Bronfman suggested that the industry this year would pursue a way to "monetize the unauthorized flow of our artists' audio content on the Internet."

That could involve striking deals with Internet service providers to help compensate labels for the millions of songs swapped online.

Another approach involves Internet service providers offering a pricing tier that comes with unlimited music downloads or faster download speeds that might be attractive to those who download a lot of music files.

Last year, Universal Music began testing an unlimited music download service in France offered through broadband provider Neuf Cegetel.

Then there's Universal Music's Total Music, which is expected to extend what Universal is doing with Nokia's Comes With Music to devices including personal computers and digital music players, with the cost of the music built into the price.

Internet users collectively download about 1.1 billion songs from file-sharing networks every month, according to BigChampagne. So the music industry's success could be tempered if those people saw little value in digital music without copy-protection strings or services offering feels-like-free music.

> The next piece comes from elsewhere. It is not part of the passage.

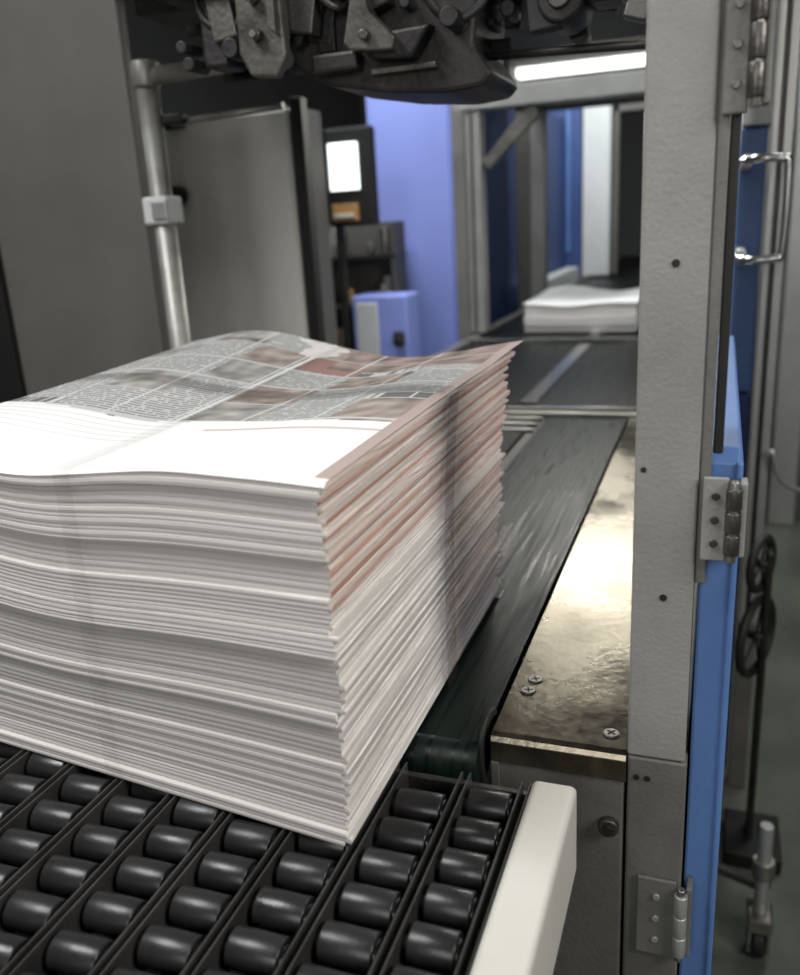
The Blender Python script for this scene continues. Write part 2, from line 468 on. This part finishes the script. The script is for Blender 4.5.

Sales of digital tracks at iTunes and elsewhere surged 45% last year compared with 2006, according to Nielsen SoundScan. But digital music still accounts for a small portion of overall music sales, and U.S. album sales in CDs and other physical formats dropped 15% during the same period.

Combined, the number of albums sold declined 9.5%.

"The industry for the last several years had hoped that eventually the pain would subside and they expected that eventually the market slowdown would level off," said James McQuivey, media and technology analyst at Forrester Research.

Instead, he said, the recording industry saw CD sales falling even faster.